I francesi fanno più vacanze di molti vicini europei, vanno in pensione prima di tutti, godono di servizi pubblici di buon livello e di alta protezione sanitaria e sociale. Ma, nonostante alcune riforme introdotte dal presidente Sarkozy, il «modello» resta molto costoso ed eccessivamente burocratico. Inoltre, i propositi di razionalizzazione della spesa hanno solo sfiorato settori che la Francia considera per scelta e tradizione di primaria importanza: difesa, diplomazia, istruzione, cultura, ricerca.
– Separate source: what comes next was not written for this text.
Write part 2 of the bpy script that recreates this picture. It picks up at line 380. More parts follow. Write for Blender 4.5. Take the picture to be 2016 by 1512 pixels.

La Francia è difficilmente riformabile, vuoi per le forti resistenze corporative, vuoi per il forte attaccamento dei francesi al ruolo dello Stato protettore, erogatore di servizi, con un tasso di sprechi e corruzione abbastanza contenuto.
Per molte ragioni, sarebbe fuori luogo un atteggiamento autoconsolatorio che porti a considerare la Francia «nella stessa barca» dell’Italia di fronte alle turbolenze dei mercati e al rischio declassamento. È vero che la Francia non ha tutte le carte in regola per dettare, in coppia con la Germania, l’agenda politica del risanamento dei partner europei. Ma è anche vero che l’asse con Berlino resta fondamentale nelle più importanti decisioni a livello europeo e lo sarebbe nell’eventualità  di scelte ancora più traumatiche. Se prendessero corpo le voci di euro a due velocità , la Francia sarebbe nel plotone di testa, per ragioni storiche e politiche, oltre che per solidità  e stabilità  economica.
La Francia può vantare il più alto tasso demografico in Europa (un indice da non sottovalutare anche sotto il profilo economico) un efficiente sistema di trasporti e d’infrastrutture, un alto livello di produttività  e preparazione della manodopera, un forte sistema bancario e assicurativo e un clima d’impresa che attira investimenti e capitali stranieri. L’alta conflittualità  sindacale è circoscritta al settore pubblico, raramente si allarga al settore privato.
Se si osserva la struttura del debito francese, si nota che per quasi due terzi è detenuto da non residenti in Francia (40 per cento non residenti in Europa). Può essere una conferma di fiducia nel sistema Paese, anche se in questa fase pesa la forte esposizione delle banche francesi.
In conclusione, ad insinuare un «rischio Francia» contribuiscono le prospettive politiche dei prossimi mesi piuttosto che valutazioni di ordine economico. I propositi di riforme sociali e di tagli della spesa pubblica si scontrano infatti con l’agenda elettorale di Sarkozy, in vista delle presidenziali di primavera. Le speranze di rielezione non vanno d’accordo con la crisi economica e il malcontento dei ceti medi e popolari. Ed è improbabile che l’opposizione socialista faccia sconti, collabori con l’esecutivo o addirittura accetti di approvare una norma costituzionale sul pareggio di bilancio. Secondo un recente studio, i francesi si fidano più della Merkel, dell’Europa e del Fondo monetario che non dell’azione di Sarkozy. Ma la disaffezione nei confronti del presidente non è una notizia di oggi e non dipende dai mercati.